At least 45 people were killed in a suspected Boko Haram attack in northeast Nigeria, officials and witnesses said on Thursday, in the latest violence to hit the region.
The attack happened in the village of Azaya Kura in the Mafa area of Borno state on Wednesday, the caretaker chairman of Mafa local government area, Shettima Lawan, said, calling it "wicked and despicable."
Village chief Mallam Bulama said the survivors counted 45 bodies after the attack, but other residents said more might have died after they fled into the bush.
With a name that loosely translates to “Western education in forbidden,” Boko Haram is seeking to carve out a separate state in Nigeria’s north to be governed in accordance to its own extreme interpretation of sharia law.

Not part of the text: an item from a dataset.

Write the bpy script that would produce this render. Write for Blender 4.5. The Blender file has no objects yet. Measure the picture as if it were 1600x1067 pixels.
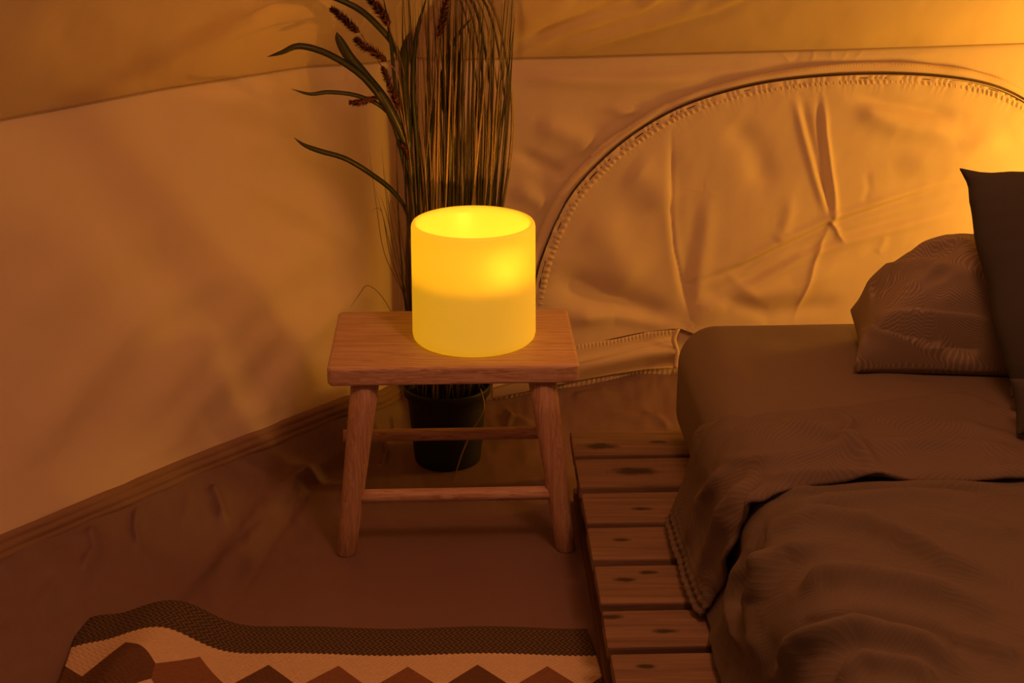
import bpy, bmesh, math, random
import numpy as np
from math import sin, cos, tan, radians, pi, atan
from mathutils import Vector

random.seed(7)
rng = np.random.default_rng(11)
SC = bpy.context.scene
COL = SC.collection

# ------------------------------------------------------------------ camera
F = 2300.0
PITCH = radians(20.7)
CAM = np.array([0.0, 0.0, 1.15])
cam_d = bpy.data.cameras.new('camera')
cam = bpy.data.objects.new('camera', cam_d)
COL.objects.link(cam)
cam.location = CAM
cam.rotation_euler = (pi / 2 - PITCH, 0, 0)
cam_d.sensor_fit = 'HORIZONTAL'
cam_d.sensor_width = 36.0
cam_d.lens = 36.0 * F / 1600.0
cam_d.clip_start = 0.05
SC.camera = cam

# ------------------------------------------------------------------ world, lights, exposure
SC.view_settings.view_transform = 'Standard'
SC.view_settings.look = 'None'
SC.view_settings.gamma = 1.0
SC.view_settings.use_curve_mapping = False
SC.view_settings.exposure = 0.0

world = bpy.data.worlds.new('dusk')
SC.world = world
world.use_nodes = True
wb = world.node_tree.nodes['Background']
wb.inputs[0].default_value = (1.0, 0.36, 0.17, 1)
wb.inputs[1].default_value = 0.14


def light(name, kind, loc, energy, color, size=0.1, look=None):
    d = bpy.data.lights.new(name, kind)
    d.energy = energy
    d.color = color
    if kind == 'AREA':
        d.shape = 'DISK'
        d.size = size
    else:
        d.shadow_soft_size = size
    o = bpy.data.objects.new(name, d)
    COL.objects.link(o)
    o.location = loc
    if look is not None:
        v = Vector(look) - Vector(loc)
        o.rotation_euler = v.to_track_quat('-Z', 'Y').to_euler()
    return o


# lamp that stands behind the bed, just out of the picture on the right
light('bedside_lamp_light', 'POINT', (1.35, 2.57, 0.47), 16.5, (1.0, 0.47, 0.045), 0.09)
# unseen fill light added overhead inside the tent to lift the interior
light('overhead_fill_light', 'POINT', (0.35, 1.22, 1.50), 16.0, (1.0, 0.38, 0.17), 0.12)

# ------------------------------------------------------------------ maths helpers
cP, sP = cos(PITCH), sin(PITCH)


def ray(px, py):
    u = (px - 800.0) / F
    v = (533.5 - py) / F
    return np.array([u, cP + v * sP, -sP + v * cP])


def at_z(px, py, z):
    r = ray(px, py)
    return CAM + r * ((z - CAM[2]) / r[2])


def at_y(px, py, y):
    r = ray(px, py)
    return CAM + r * (y / r[1])


# the back wall's rest plane:  y = 2.61 + 0.16 x + 0.2063 z
def at_back(px, py, proud=0.0):
    r = ray(px, py)
    t = (2.61 + 0.2063 * 1.15 - proud) / (r[1] - 0.16 * r[0] - 0.2063 * r[2])
    return CAM + r * t


BACK_N = np.array([0.16, -1.0, 0.2063])
BACK_N = BACK_N / np.linalg.norm(BACK_N)


def project(P):
    D = P - CAM
    zd = D[..., 1] * cP - D[..., 2] * sP
    up = D[..., 1] * sP + D[..., 2] * cP
    return 800 + F * D[..., 0] / zd, 533.5 - F * up / zd


def line_dist(X, Y, pts):
    """signed distance to a polyline and the parameter 0..1 along it"""
    best = np.full(X.shape, 1e9)
    sg = np.zeros(X.shape)
    par = np.zeros(X.shape)
    n = len(pts) - 1
    for i in range(n):
        x0, y0 = pts[i]
        x1, y1 = pts[i + 1]
        dx, dy = x1 - x0, y1 - y0
        L2 = dx * dx + dy * dy
        t = np.clip(((X - x0) * dx + (Y - y0) * dy) / L2, 0, 1)
        ex, ey = X - (x0 + t * dx), Y - (y0 + t * dy)
        d = np.sqrt(ex * ex + ey * ey)
        cr = np.sign(dx * ey - dy * ex)
        m = d < best
        best = np.where(m, d, best)
        sg = np.where(m, cr, sg)
        par = np.where(m, (i + t) / n, par)
    return best * sg, best, par


def creases(X, Y, items):
    """sum of fold profiles.  item = (kind, points, width, amplitude)"""
    out = np.zeros(X.shape)
    for kind, pts, w, amp in items:
        s, d, p = line_dist(X, Y, pts)
        fade = np.clip(4 * p, 0, 1) * np.clip(4 * (1 - p), 0, 1)
        fade = fade * fade * (3 - 2 * fade)
        fade = 0.15 + 0.85 * fade
        endcut = np.where((p <= 0.0) | (p >= 1.0), np.exp(-(d / w) ** 2), 1.0)
        if kind == 'ridge':
            out += amp * fade * np.exp(-(d / w) ** 2)
        elif kind == 'step':
            out += amp * fade * endcut * (s / w) * np.exp(-(d / w) ** 2) * 1.6
        elif kind == 'sharp':
            out += amp * fade * np.exp(-np.abs(d) / w)
    return out


def fbm(X, Y, scale, octaves=4, seed=0, aniso=1.0, ang=0.0):
    r = np.random.default_rng(seed)
    ca, sa = cos(ang), sin(ang)
    U = (X * ca + Y * sa) * scale
    V = (-X * sa + Y * ca) * scale * aniso
    out = np.zeros(X.shape)
    a = 1.0
    for o in range(octaves):
        for k in range(5):
            th = r.uniform(0, 2 * pi)
            f = r.uniform(0.7, 1.5)
            out += a * 0.3 * np.sin(f * (U * cos(th) + V * sin(th)) + r.uniform(0, 6.28) + 0.7 * np.sin(U * 0.37 * f + V * 0.51 + r.uniform(0, 6.28)))
        U = U * 2.03
        V = V * 2.03
        a *= 0.5
    return out


def smooth1(A, k):
    """gaussian smoothing along axis 0"""
    x = np.arange(-3 * k, 3 * k + 1)
    w = np.exp(-(x / k) ** 2 / 2)
    w /= w.sum()
    P = np.pad(A, ((3 * k, 3 * k), (0, 0)), mode='reflect', reflect_type='odd')
    return np.stack([np.convolve(P[:, i], w, mode='valid') for i in range(A.shape[1])], 1)


def catmull(pts, n):
    P = np.array(pts, float)
    P = np.vstack([2 * P[0] - P[1], P, 2 * P[-1] - P[-2]])
    m = len(P) - 3
    T = np.linspace(0, m - 1e-6, n)
    out = []
    for t in T:
        i = int(t)
        u = t - i
        p0, p1, p2, p3 = P[i:i + 4]
        out.append(0.5 * ((2 * p1) + (-p0 + p2) * u + (2 * p0 - 5 * p1 + 4 * p2 - p3) * u * u + (-p0 + 3 * p1 - 3 * p2 + p3) * u ** 3))
    return np.array(out)


def grid_normals(P):
    du = np.gradient(P, axis=0)
    dv = np.gradient(P, axis=1)
    n = np.cross(du, dv)
    return n / (np.linalg.norm(n, axis=-1, keepdims=True) + 1e-12)


# ------------------------------------------------------------------ object helpers
def mk(name, verts, faces, mat, parent=None, smooth=True, base=None, uvs=None):
    V = np.asarray(verts, float).reshape(-1, 3)
    if parent is not None:
        q, off = parent, np.zeros(3)
        while q is not None:
            off = off + np.array(q.location)
            q = q.parent
    elif base is not None:
        off = np.asarray(base, float)
    else:
        off = np.array([(V[:, 0].min() + V[:, 0].max()) / 2, (V[:, 1].min() + V[:, 1].max()) / 2, V[:, 2].min()])
    me = bpy.data.meshes.new(name)
    me.from_pydata((V - off).tolist(), [], faces)
    me.update()
    if uvs is not None:
        uvl = me.uv_layers.new(name='uv')
        idx = np.empty(len(me.loops), int)
        me.loops.foreach_get('vertex_index', idx)
        uvl.data.foreach_set('uv', np.asarray(uvs, float).reshape(-1, 2)[idx].ravel())
    if smooth:
        me.polygons.foreach_set('use_smooth', [True] * len(me.polygons))
    if mat is not None:
        me.materials.append(mat)
    o = bpy.data.objects.new(name, me)
    COL.objects.link(o)
    if parent is not None:
        o.parent = parent
    else:
        o.location = off
    return o


def gfaces(nu, nv, wrap=False, flip=False):
    f = []
    for i in range(nu if wrap else nu - 1):
        a = i * nv
        b = ((i + 1) % nu) * nv
        for j in range(nv - 1):
            q = (a + j, b + j, b + j + 1, a + j + 1)
            f.append(q[::-1] if flip else q)
    return f


def mk_grid(name, P, mat, parent=None, uvs=None, flip=False, thick=0.0, base=None):
    nu, nv = P.shape[:2]
    o = mk(name, P.reshape(-1, 3), gfaces(nu, nv, flip=flip), mat, parent, True, base, None if uvs is None else uvs.reshape(-1, 2))
    if thick:
        m = o.modifiers.new('thickness', 'SOLIDIFY')
        m.thickness = thick
        m.offset = -1
    return o


def empty(name, loc, label, cat, group=None, kind=None):
    o = bpy.data.objects.new(name, None)
    COL.objects.link(o)
    o.location = loc
    o.empty_display_size = 0.05
    tag(o, label, cat, group, kind)
    return o


def tag(o, label=None, cat=None, group=None, kind=None):
    if label:
        o['label'] = label
    if cat:
        o['category'] = cat
    if group:
        o['group'] = group
    if kind:
        o['kind'] = kind
    return o


def struct(o, label, cat):
    return tag(o, label, cat, None, 'structure')


def tube(path, radii, n=8, flat=None):
    """tube along a path; returns verts, faces"""
    P = np.asarray(path, float)
    m = len(P)
    R = np.broadcast_to(np.asarray(radii, float), (m,))
    T = np.gradient(P, axis=0)
    T /= np.linalg.norm(T, axis=1, keepdims=True) + 1e-12
    ref = np.array([0, 0, 1.0]) if abs(T[0][2]) < 0.9 else np.array([0, 1.0, 0])
    V = []
    a = np.cross(ref, T[0])
    a /= np.linalg.norm(a)
    for i in range(m):
        a = a - T[i] * a.dot(T[i])
        a /= np.linalg.norm(a)
        b = np.cross(T[i], a)
        for k in range(n):
            th = 2 * pi * k / n
            V.append(P[i] + R[i] * (a * cos(th) + b * sin(th) * (flat if flat else 1)))
    f = []
    for i in range(m - 1):
        for k in range(n):
            k2 = (k + 1) % n
            f.append((i * n + k, i * n + k2, (i + 1) * n + k2, (i + 1) * n + k))
    f.append(tuple(range(n))[::-1])
    f.append(tuple((m - 1) * n + k for k in range(n)))
    return V, f


def lathe(profile, c, n=64):
    V = []
    for r, z in profile:
        for k in range(n):
            th = 2 * pi * k / n
            V.append((c[0] + r * cos(th), c[1] + r * sin(th), z))
    f = []
    m = len(profile)
    for i in range(m - 1):
        for k in range(n):
            k2 = (k + 1) % n
            f.append((i * n + k, i * n + k2, (i + 1) * n + k2, (i + 1) * n + k))
    return V, f


# ------------------------------------------------------------------ materials
def new_mat(name):
    m = bpy.data.materials.new(name)
    m.use_nodes = True
    nt = m.node_tree
    b = nt.nodes['Principled BSDF']
    return m, nt, b


def N(nt, typ, **kw):
    n = nt.nodes.new(typ)
    for k, v in kw.items():
        setattr(n, k, v)
    return n


def mathn(nt, op, a, b=None, c=None):
    n = nt.nodes.new('ShaderNodeMath')
    n.operation = op
    for i, x in enumerate((a, b, c)):
        if x is None:
            continue
        if isinstance(x, (int, float)):
            n.inputs[i].default_value = x
        else:
            nt.links.new(x, n.inputs[i])
    return n.outputs[0]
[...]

The group has been responsible for a brutal wave of violence in the country, most of it directed against civilians. Members of Boko Haram have also frequently targeted educational establishments before, abducting and killing hundreds of students.
On Oct. 26 in Mafa, suspected Boko Haram fighters abducted about 30 boys and girls, some of them as young as 11 and 13, while locals complained of almost daily raids that had forced many to flee.
Some 29 people were killed in the region in March this year after flyers were sent warning of an impending attack — a tactic used elsewhere by Boko Haram in their quest for an independent state.
In the latest attack, heavily armed militants arrived on motorcycles at about noon on Wednesday as villagers were at work.
"So far, 45 men have been killed, and there are others that died in the bushes as a result of bleeding from bullet wounds," said one resident, who gave his name only as Jabiru.
Trader Musa Abbani, who fled to Maiduguri, added, "The attackers destroyed more than half of the houses in our village, burned over 50 motorcycles and four cars before they took away foodstuff and animals."
Lawan, who visited Azaya Kura on Thursday under tight security, said: "How can some people be so wicked to kill innocent people, 45 people at once without any confrontation?
"There is no compulsion in religion, and I am still searching for the motive behind mass killing and destruction by some people under the guise of entrenching certain religion. I wish to appeal to the Federal Government to take urgent steps and rescue our people from imminent extinction," Lawan said.
The militants have taken some 20 towns in Nigeria and amassed a weapons stockpile seized from Nigerian army bases. They now use armored vehicles, landmines and rocket launchers.
A regional force — with 700 soldiers each from Chad, Cameroon, Niger and Nigeria — is due to be deployed by the end of November, but will mainly concentrate on the area around Lake Chad, in the far north.
In Azaya Kura, survivors — most of them the elderly — were seen making preparations to bury the dead.